» GOAL OF THE EXERCISE
Return the material exactly, first line through the line containing "T('oak_tree', 'dark rounded", and nothing more. Pictures stay out.

» SUPPLIED DATA
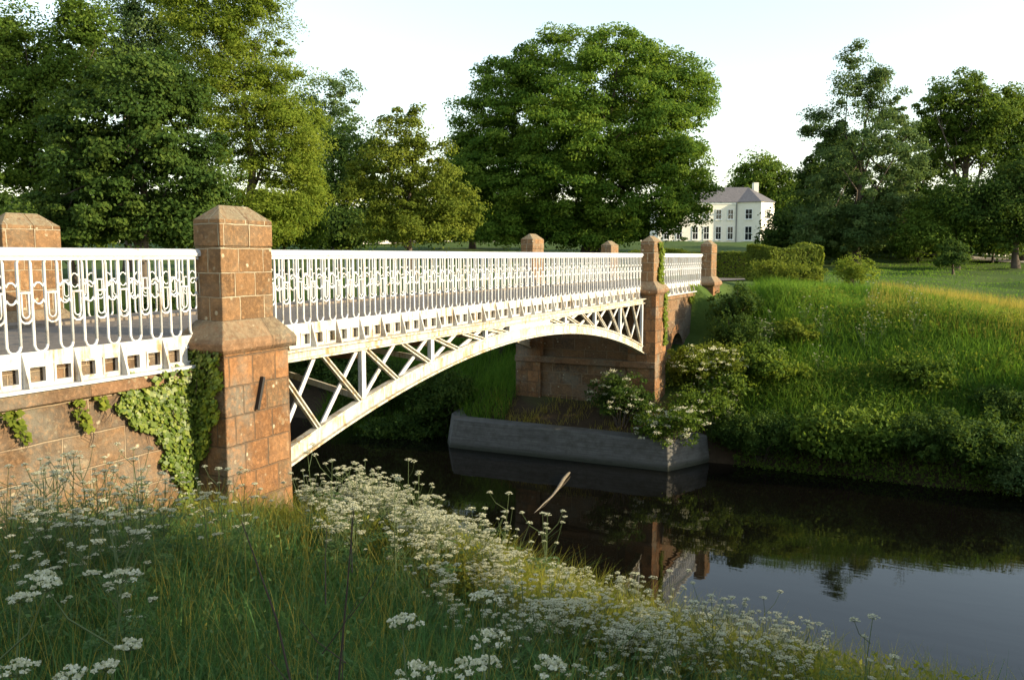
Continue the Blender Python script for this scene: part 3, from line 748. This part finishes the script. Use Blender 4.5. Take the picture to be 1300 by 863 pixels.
T('maple_tree', 'dark green broad leaved tree behind the nearest pillar', 185, 46,
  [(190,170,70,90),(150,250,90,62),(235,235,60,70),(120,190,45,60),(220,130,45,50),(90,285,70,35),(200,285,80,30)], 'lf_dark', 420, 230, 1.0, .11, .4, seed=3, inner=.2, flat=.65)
T('lime_tree', 'tall grey green tree at the far left edge of the picture', 50, 62,
  [(55,130,75,105),(15,190,60,100),(105,110,45,80),(60,230,80,75),(10,80,40,50),(125,60,30,50)], 'lf_mid', 420, 230, 1.3, .12, .4, seed=4, inner=.25)
T('poplar_tree', 'slender tree with loose top between the two tall trees at left', 160, 70,
  [(165,80,36,85),(200,55,30,60),(140,110,30,70),(205,110,40,60),(235,40,25,50)], 'lf_blue', 200, 200, 1.3, .12, .3, seed=5)
T('ash_tree', 'pale airy tree top showing far behind the yellow green tree', 425, 110,
  [(425,125,34,30),(405,150,30,40),(440,170,30,30),(415,200,45,40)], 'lf_blue', 130, 110, 1.5, .16, .4, seed=6, inner=.1)
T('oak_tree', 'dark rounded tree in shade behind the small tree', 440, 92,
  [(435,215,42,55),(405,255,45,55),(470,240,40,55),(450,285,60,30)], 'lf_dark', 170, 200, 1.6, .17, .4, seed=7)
T('small_tree', 'small light green tree with drooping right branches beyond the railing', 520, 62,
  [(515,180,36,38),(490,220,42,42),(548,225,38,42),(520,265,70,34),(575,268,34,32),(465,262,34,34),(520,295,75,18),(590,290,22,18)], 'lf_hedge', 300, 170, .95, .10, .25, seed=8, inner=.15, H0=1.2, flat=.75)
T('yew_tree', 'dark tree mass left of the sycamore trunk', 600, 112,
  [(598,230,38,60),(570,255,40,50),(640,265,50,40),(590,290,60,22)], 'lf_dark', 190, 200, 1.9, .19, .4, seed=9)
T('beech_tree', 'round dark tree rising behind the house roof', 965, 195,
  [(962,235,32,30),(990,255,30,35),(945,250,22,25),(1010,270,25,35)], 'lf_mid', 150, 200, 2.8, .3, .5, seed=10)
T('birch_tree', 'tall pointed tree with airy top right of the house', 1087, 80,
  [(1075,84,17,20),(1108,104,17,22),(1055,100,13,16),(1078,128,32,28),(1116,148,28,30),(1045,165,28,28),(1090,200,66,42),(1080,250,76,40),(1060,285,60,28),(1120,270,55,34),(1140,225,30,40),(1060,305,50,20),(1115,305,50,20)], 'lf_blue', 470, 180, 1.0, .115, .38, seed=11, inner=.15, H0=2.2, limb=14, shell=.55)
T('oak_tree', 'dark tree mass filling the gap between house and pointed tree', 1022, 100,
  [(1030,245,28,38),(1050,280,44,30),(1018,288,22,20),(1060,215,28,40)], 'lf_dark', 170, 200, 1.6, .18, .4, seed=12)
T('oak_tree', 'dark tree mass between the pointed tree and the spreading tree', 1160, 90,
  [(1158,200,30,40),(1170,250,50,50),(1140,285,60,28),(1190,290,50,25)], 'lf_dark', 200, 200, 1.5, .16, .4, seed=13)
T('spreading_oak', 'airy spreading tree with bare lower limbs against the sky', 1215, 84,
  [(1198,128,32,24),(1235,150,40,34),(1180,152,28,28),(1255,175,34,34),(1222,195,42,28),(1200,170,34,25),(1270,140,20,20)], 'lf_mid', 300, 150, 1.1, .13, .5, seed=14, inner=.05, H0=7, limb=16, shell=.5)
T('oak_tree', 'tree cut by the right edge of the picture beside the spreading tree', 1300, 84,
  [(1295,145,26,24),(1310,180,40,36),(1288,200,30,30),(1320,240,50,60),(1290,235,36,40)], 'lf_mid', 290, 160, 1.3, .14, .4, seed=15, inner=.15)
T('hawthorn_tree', 'low dark bushy tree beneath the spreading tree', 1215, 74,
  [(1210,278,50,42),(1175,302,38,26),(1245,296,42,30)], 'lf_mid', 190, 160, 1.2, .12, .25, seed=16, H0=1)
T('holly_tree', 'dense dark tree at the right edge beneath the oak', 1290, 72,
  [(1285,262,42,52),(1315,235,48,64),(1240,262,40,45),(1265,300,30,24),(1310,300,50,30)], 'lf_dark', 240, 170, 1.2, .12, .3, seed=17, H0=1)
T('hawthorn_bush', 'small dark bush standing alone at the lawn edge on the right', 1212, 66, [(1212,322,18,14),(1205,330,18,10)], 'lf_dark', 50, 120, .6, .09, .1, seed=18, H0=.5, cat='bush')
# low woodland edge closing the park at the left and middle
for i, (px, F, w_, tp, mt) in enumerate([(20,54,60,255,'lf_dark'),(95,52,60,262,'lf_mid'),(250,60,60,240,'lf_mid'),(360,66,60,262,'lf_mid'),(430,74,50,278,'lf_dark'),(1075,112,60,268,'lf_dark'),(1130,108,50,262,'lf_dark'),(-60,56,80,170,'lf_mid'),(1180,104,60,262,'lf_dark'),(1245,100,60,250,'lf_dark')]):
    lab = ['dark understorey bush at far left behind the opposite pillar','mid green understorey bush behind the left railing','understorey bush between the nearest pillar and the yellow green tree','understorey bush under the right side of the yellow green tree','dark bush at the foot of the shaded rounded tree','dark bush right behind the trunk of the pointed tree','dark bush in the deep shade right of the pointed tree trunk','tree just outside the left edge of the picture','dark bush behind the pale path at its left end','dark bush behind the pale path at its right end'][i]
    T('understorey_bush', lab, px, F, [(px,(tp+318)/2,w_*.8,(318-tp)/2),(px-w_*.4,300,w_*.5,20),(px+w_*.4,298,w_*.5,22)], mt, 110, 170, .02*F, .0022*F, .15, seed=40+i, H0=.6, cat='bush')
for i, (px, F, tp, mt) in enumerate([(620,210,262,'lf_mid'),(680,215,255,'lf_dark'),(740,212,262,'lf_mid'),(800,208,265,'lf_dark'),(560,150,268,'lf_dark'),(500,140,266,'lf_mid')]):
    T('distant_tree', ['distant tree seen low under the left side of the sycamore','distant tree behind the left lower branches of the sycamore','distant tree directly behind the sycamore trunk','distant tree behind the sycamore beside the house','distant tree behind the gap between small tree and sycamore','distant tree behind the small light green tree'][i], px, F, [(px,(tp+308)/2,42,(308-tp)/2),(px-30,292,30,20),(px+30,290,30,22)], mt, 110, 130, .018*F, .002*F, .3, seed=60+i, H0=1)
for i in range(11):
    px = 1005+i*32; F = 92+9*math.sin(i*2.1); tp = 272+14*math.sin(i*1.3)
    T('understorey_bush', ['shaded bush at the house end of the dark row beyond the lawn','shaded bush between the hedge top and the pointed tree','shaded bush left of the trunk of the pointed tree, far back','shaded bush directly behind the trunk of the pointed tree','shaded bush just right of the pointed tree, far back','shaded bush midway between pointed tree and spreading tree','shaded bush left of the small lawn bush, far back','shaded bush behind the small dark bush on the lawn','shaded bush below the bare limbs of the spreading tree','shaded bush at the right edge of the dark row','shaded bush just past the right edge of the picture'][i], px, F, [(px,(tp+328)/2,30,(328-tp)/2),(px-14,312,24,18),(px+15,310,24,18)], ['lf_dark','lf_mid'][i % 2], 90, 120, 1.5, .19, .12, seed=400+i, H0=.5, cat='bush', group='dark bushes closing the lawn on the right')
# far woodland closing the horizon: one mass
r = np.random.default_rng(900); L = []
for i in range(150):
    b = at(-500+i*15.5, 325, 232+10*math.sin(i*1.7)); hh = 8.5+2.2*math.sin(i*.9)+1.5*math.sin(i*2.3); L.append((b.x, b.y, gz(b.x, b.y)+hh*.48, 4.2, 4.2, hh*.5))
X, N, t, P = crown_points(L, 2300, 34, 1.8, .8, .2, 900)
V, F = leaves(X, .55*(.6+.7*r.random(len(X))), .5, N, .6, 900)
tag(npmesh('woodland', V, F, M['lf_dark'], None, np.repeat(t, 4)), 'far off dark woodland closing the horizon behind the park', 'woodland', kind='stuff')
# leafy weeds over the upper far bank
n = 60000; X = rng.uniform(2.5, 30, n); Y = 28.6+rng.random(n)*7; k = inview(X, Y, 60) & (rng.random(n) < np.clip(pn(X, Y, .9, 77)*2.4-.9, 0, 1)); X, Y = X[k], Y[k]
Z = ground(X, Y)+.1+.65*rng.random(len(X))*(.3+pn(X, Y, 1.1, 62)); C3 = np.column_stack([X, Y, Z])
V, F = leaves(C3, .03+.045*rng.random(len(C3)), .4, np.tile([.3,-.5,.8], (len(C3),1)), .4, 58)
tag(npmesh('weeds', V, F, M['lf_hedge'], None, np.repeat(np.clip(.5+.3*rng.normal(size=len(C3)),0,1), 4)), 'patches of leafy weeds in the tall grass of the far bank', 'weeds', kind='stuff')
# trees off to the right which throw the evening shade
def shade_tree(x, y, h, rr, seed, label):
    z0 = gz(x, y); root = empty('riverside_tree', (x, y, z0)); tag(root, label, 'tree')
    L = [(0,0,h-rr*.8,rr,rr,rr*.8),(rr*.3,-rr*.2,h*.45,rr*.9,rr*.9,h*.4),(-rr*.3,rr*.2,h*.3,rr*.9,rr*.9,h*.3)]
    X, N, t, P = crown_points(L, 230, 110, 1.1, .6, .3, seed, floor=.2)
    V, F = leaves(X, .2*(.6+.7*rng.random(len(X))), .5, N, .6, seed); npmesh('crown', V, F, M['lf_mid'], root, np.repeat(t, 4))
    limbs(None, P, .3, h*.2, 8, seed).build('trunk', M['bark'], root, smooth=True)
SH = [(22,5.2,8.3,4.4,'riverside tree beyond the right edge, nearest the water'),(24,-1.5,8.8,5.0,'riverside tree beyond the right edge, nearest the camera side'),
      (26,-9,9,5.5,'riverside tree beyond the right edge, behind the camera'),(31,3,7.2,5,'second riverside tree beyond the right edge, back from the water'),
      (-9,-20,15,7,'unseen tree added behind the camera to block skylight'),  # added out of view to dim skylight on pillar faces and foreground
      (112,34,14,7,'park tree beyond the right edge, in line with the pale path'),(122,46,14,7,'park tree beyond the right edge, behind the pale path'),(98,25,12,6,'park tree beyond the right edge, between river and path'),
(50,31,5.2,3.6,'low far bank tree beyond the right edge at the water')]
for i, (x, y, h, rr, lb) in enumerate(SH): shade_tree(x, y, h, rr, 70+i, lb)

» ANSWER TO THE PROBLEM
Continue the Blender Python script for this scene: part 3, from line 748. This part finishes the script. Use Blender 4.5. Take the picture to be 1300 by 863 pixels.
T('maple_tree', 'dark green broad leaved tree behind the nearest pillar', 185, 46,
  [(190,170,70,90),(150,250,90,62),(235,235,60,70),(120,190,45,60),(220,130,45,50),(90,285,70,35),(200,285,80,30)], 'lf_dark', 420, 230, 1.0, .11, .4, seed=3, inner=.2, flat=.65)
T('lime_tree', 'tall grey green tree at the far left edge of the picture', 50, 62,
  [(55,130,75,105),(15,190,60,100),(105,110,45,80),(60,230,80,75),(10,80,40,50),(125,60,30,50)], 'lf_mid', 420, 230, 1.3, .12, .4, seed=4, inner=.25)
T('poplar_tree', 'slender tree with loose top between the two tall trees at left', 160, 70,
  [(165,80,36,85),(200,55,30,60),(140,110,30,70),(205,110,40,60),(235,40,25,50)], 'lf_blue', 200, 200, 1.3, .12, .3, seed=5)
T('ash_tree', 'pale airy tree top showing far behind the yellow green tree', 425, 110,
  [(425,125,34,30),(405,150,30,40),(440,170,30,30),(415,200,45,40)], 'lf_blue', 130, 110, 1.5, .16, .4, seed=6, inner=.1)
T('oak_tree', 'dark rounded tree in shade behind the small tree', 440, 92,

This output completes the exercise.